Que el arte, al menos en Occidente, se ha impuesto a los mitos, leyendas y tradiciones de cualquier religión o credo no me cabe duda. Entiendo por imponerse la manera diferente y transversal, independiente y creativa, de interpretar aquellos. Poner rostro a los mitos es una audacia que los dogmas de las religiones no hubieran podido hacer por sí mismos. Es el arte el verdadero exégeta en cualquier cultura del mundo. Incluso cabría preguntarse si el arte ha avanzado porque han evolucionado las culturas o si más bien éstas han cambiado porque el arte las ha empujado. Probablemente se haya producido una relación de causa a efecto que ha dado de sí hasta lo imposible en el sistema de representación estético y expresivo, para admiración de las generaciones.
Tenía yo ganas de traer a colación aquí el sorprendente retablo de la Adoración de los Reyes, ubicado en la iglesia de Santiago. No creo que haya muchos vallisoletanos que lo conozcan, pero es digno de ser valorado. En él, Alonso Berruguete ya pone lo mejor de su aprendizaje en Italia, donde dicen que trabajó en el ámbito de los talleres de Miguel Ángel. Esta obra la descubrí hace unos años cuando la parte central del retablo, desmontada en sus tres piezas, fue expuesta en la catedral de Palencia con motivo de una de esas exposiciones de la llamada Edades del Hombre que la Iglesia pone en funcionamiento con fines catequísticos y publicitarios, aprovechando el tirón turístico.
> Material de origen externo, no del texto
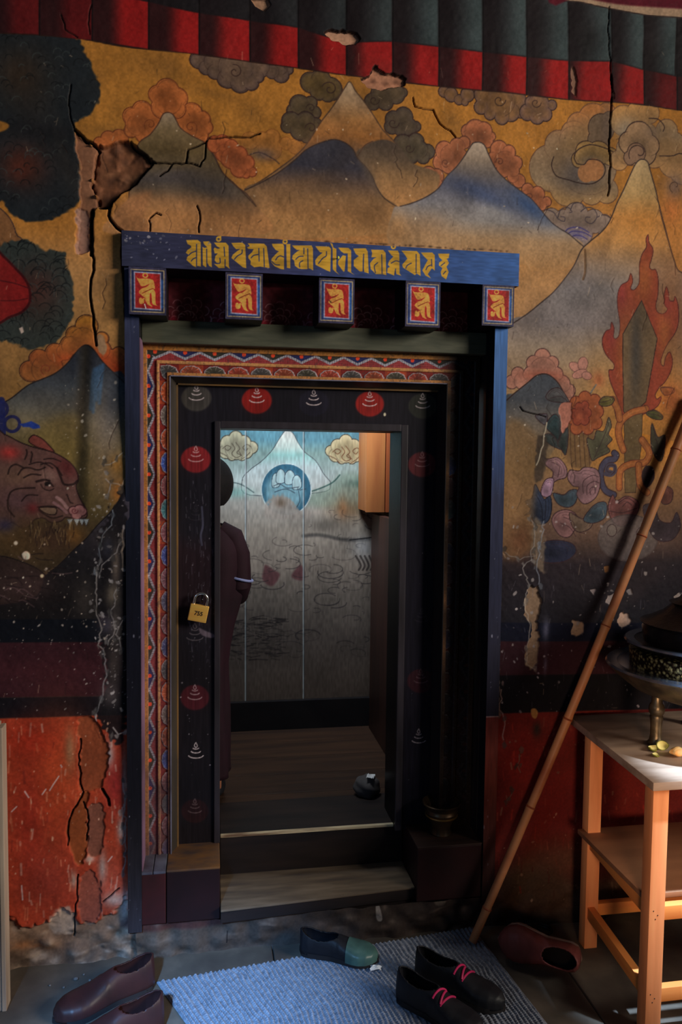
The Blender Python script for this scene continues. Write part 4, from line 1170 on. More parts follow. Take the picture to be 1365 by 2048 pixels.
w.grain(101, 0.07, 0.005, 0.05, 0.07)
w.h += (vnoise(w.nz, w.nx, 9, 8, 51) - 0.5) * 0.020 + (vnoise(w.nz, w.nx, 40, 36, 52) - 0.5) * 0.004 + (vnoise(w.nz, w.nx, 240, 210, 53) - 0.5) * 0.0012
low = sstep(0.20, 0.02, w.z)[:, None]
w.h += low * ((vnoise(w.nz, w.nx, 90, 70, 54) - 0.5) * 0.022)
edge_ = sstep(0.05, 0.0, np.maximum(-w.x - 0.237 + 0, 0))[None, :]
w.h = np.minimum(w.h, 0.018)
keep = lambda X, Z: ~((X > -0.226) & (X < 0.884) & (Z > 0.105) & (Z < 2.108))
tag(w.build('wall_front', M_WALL, keep=keep, extra=[((-0.85, 0.035, -0.03), (-0.236, 0.30, 3.05)), ((0.894, 0.035, -0.03), (1.85, 0.30, 3.05)), ((-0.236, 0.035, 2.118), (0.894, 0.30, 3.05)), ((-0.236, 0.035, -0.03), (0.894, 0.30, 0.10))]), kind='structure')
del w

# ================================================================== THE DOOR
door = tag(empty('door_1', (0.33, 0.0, 0.12)), kind='structure')


def fix(o):
    """parts are modelled in place, so undo the parent's offset"""
    o.matrix_parent_inverse = Matrix.Translation(-door.location)
    return o


# ---- lintel with the gold inscription
L = Canvas(-0.242, 0.922, 2.022, 2.119, 0.0011, -0.022, (46, 48, 74))
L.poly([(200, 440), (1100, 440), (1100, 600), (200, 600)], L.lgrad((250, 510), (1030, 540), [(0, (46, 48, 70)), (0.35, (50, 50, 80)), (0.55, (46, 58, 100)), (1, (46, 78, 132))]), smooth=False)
GOLD = (160, 122, 44)
BLUE = (44, 50, 84)


def glyph(o, k, P, cuts=(), ring=None):
    f = lambda q: [(o[0] + a / k, o[1] + b / k) for a, b in q]
    if ring:
        c_, r_ = f([ring[:2]])[0], ring[2] / k
        L.disc(c_, r_, r_, GOLD, 1, 0.7); L.disc(c_, r_ * 0.4, r_ * 0.4, BLUE, 0.8, 0.7)
    for q in P:
        L.poly(f(q), GOLD, soft=0.7, smooth=False)
    for q in cuts:
        L.line(f(q), 2.0, BLUE, 0.95, 0.6, smooth=True)


oa, ka = (360, 465), 7.184
ob = (540, 470)
oc, kc_ = (720, 475), 6.825
glyph(oa, ka, [[(90, 108), (255, 106), (300, 140), (302, 490), (255, 480), (235, 500), (190, 480), (95, 395), (105, 355), (130, 325), (85, 290), (110, 250), (165, 215), (160, 190), (110, 165)]], [[(240, 170), (240, 490)], [(130, 325), (170, 290), (230, 268)], [(165, 410), (190, 380), (235, 360)]])
glyph(oa, ka, [[(335, 130), (420, 125), (450, 165), (460, 500), (420, 480), (400, 440), (375, 500), (330, 470), (325, 205), (350, 220), (395, 215), (345, 165)]], [[(385, 240), (388, 470)]])
glyph(oa, ka, [[(490, 145), (660, 145), (700, 190), (705, 490), (722, 522), (655, 480), (640, 510), (560, 510), (490, 450), (545, 455), (500, 400), (510, 340), (545, 300), (500, 300), (485, 240), (500, 215), (545, 235), (580, 225), (530, 195)], [(545, 60), (600, 40), (590, 90)]], [[(635, 210), (645, 340)], [(650, 390), (650, 490)], [(575, 370), (575, 440), (510, 440)]], (558, 95, 40))
glyph(oa, ka, [[(740, 150), (900, 145), (940, 180), (955, 512), (905, 500), (740, 365), (760, 320), (820, 270), (870, 235), (810, 240), (770, 200)]], [[(785, 385), (830, 335), (890, 300), (895, 250)]])
glyph(oa, ka, [[(975, 155), (1210, 160), (1250, 200), (1290, 510), (1230, 500), (1150, 490), (1070, 500), (1015, 460), (1020, 410), (985, 370), (985, 330), (1040, 280), (1060, 240), (985, 235), (965, 215), (1005, 195)]], [[(1135, 230), (1140, 410)], [(1205, 230), (1215, 490)], [(1025, 365), (1060, 330), (1125, 315)]])
glyph(ob, ka, [[(30, 125), (190, 125), (205, 160), (205, 495), (160, 490), (70, 450), (20, 390), (25, 340), (90, 270), (130, 235), (85, 215), (40, 160)], [(235, 130), (295, 130), (295, 480), (245, 470)]], [[(85, 360), (110, 320), (150, 300), (200, 315)], [(30, 380), (80, 425), (140, 430)]], (220, 95, 38))
glyph(ob, ka, [[(320, 150), (600, 150), (620, 190), (624, 508), (570, 480), (530, 490), (460, 490), (410, 480), (360, 440), (350, 370), (320, 340), (330, 290), (390, 240), (430, 215), (390, 215), (350, 185)]], [[(490, 190), (490, 270)], [(545, 200), (550, 480)], [(375, 350), (420, 310), (480, 305)], [(430, 460), (430, 400), (475, 370)]])
glyph(ob, ka, [[(655, 160), (850, 165), (880, 200), (870, 530), (820, 510), (660, 430), (650, 370), (690, 310), (760, 255), (720, 245), (690, 210)], [(868, 112), (902, 125), (915, 180), (958, 200), (955, 520), (1000, 572), (930, 520), (905, 490), (902, 190)]], [[(815, 240), (810, 300), (760, 335), (700, 410)]])
glyph(ob, ka, [[(985, 180), (1130, 185), (1170, 220), (1170, 535), (1215, 572), (1120, 520), (1120, 265), (1065, 265), (1020, 230)], [(1050, 290), (1095, 300), (1075, 520), (1060, 530), (980, 420), (985, 370)]])
glyph((0, 0), 1, [[(707, 497), (732, 496.5), (736, 503), (738, 547), (729, 544), (726, 515), (726, 543), (720, 543), (708, 532), (708, 520), (718, 512), (712, 508)]], [[(728, 508), (727, 542)]])
glyph(oc, kc_, [[(155, 165), (320, 170), (355, 210), (362, 515), (310, 500), (290, 500), (220, 500), (150, 430), (140, 350), (190, 290), (230, 270), (160, 270), (170, 210)]], [[(300, 235), (305, 490)], [(215, 480), (200, 390), (245, 345)]])
glyph(oc, kc_, [[(385, 175), (520, 180), (540, 220), (545, 490), (568, 522), (500, 500), (490, 430), (470, 520), (375, 480), (380, 420), (410, 400), (385, 370), (400, 320), (460, 260), (430, 240)]], [[(430, 350), (490, 320), (540, 330)], [(490, 430), (478, 500)]], (460, 125, 36))
glyph(oc, kc_, [[(570, 180), (780, 185), (820, 230), (832, 525), (775, 490), (755, 515), (590, 410), (580, 370), (650, 290), (620, 240)]], [[(770, 230), (770, 480)], [(630, 420), (650, 380), (705, 350)]])
glyph(oc, kc_, [[(835, 205), (990, 205), (1025, 240), (1025, 452), (985, 420), (930, 500), (972, 557), (900, 520), (855, 450), (900, 360), (930, 310), (870, 250)]], [[(905, 440), (930, 395), (975, 375)], [(980, 300), (985, 390)]])
glyph(oc, kc_, [[(1070, 220), (1225, 220), (1215, 280), (1190, 290), (1220, 350), (1185, 400), (1215, 470), (1180, 572), (1120, 530), (1105, 470), (1130, 420), (1080, 380), (1085, 340), (1130, 310), (1085, 270)]], [[(1110, 385), (1160, 345)], [(1140, 500), (1175, 460)]])
L.specks(250, 470, 420, 530, 26, 0.6, 3, (130, 130, 150), 61, elong=2); L.specks(420, 480, 1030, 560, 40, 0.4, 1.6, (120, 120, 140), 62)
L.specks(250, 466, 330, 486, 18, 1, 4, (120, 116, 124), 63)
L.grain(64, 0.10, 0.004, 0.03, 0.08, cellx=0.02)
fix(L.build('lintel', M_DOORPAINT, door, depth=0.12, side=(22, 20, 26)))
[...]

Fue entonces cuando me impactó, en la proximidad de las obras, advertir aquel manierismo exultante de cada conjunto. Porque esta obra es un conjunto de conjuntos, donde lo que habla no es sólo la escena, ya extraordinariamente conocida en la cultura cristiana, sino cada personaje. Berruguete es la modernidad en escultura. Renacentista con ecos italianizantes en territorio de la áspera Castilla de la primera mitad del siglo XVI, su escultura es rompedora. No hay más que ver las principales obras exentas del Museo de San Gregorio, donde se puede ver la capacidad interpretativa del cuerpo humano que poseía el artista, donde los rostros son el culmen de la mística que irradia el resto del cuerpo. Sin embargo, en el retablo de los Reyes gozamos más en el trabajo de los rostros, dado que los cuerpos de todos los personajes están cubiertos por el vestido. Pero gozamos además con la disposición difícil y exitosa de las figuras. Uno, que es un mero aficionado a mirar la belleza del arte, sólo incita a no dejar pasar la mirada de vez en cuando por este retablo, porque las facetas del placer son infinitas.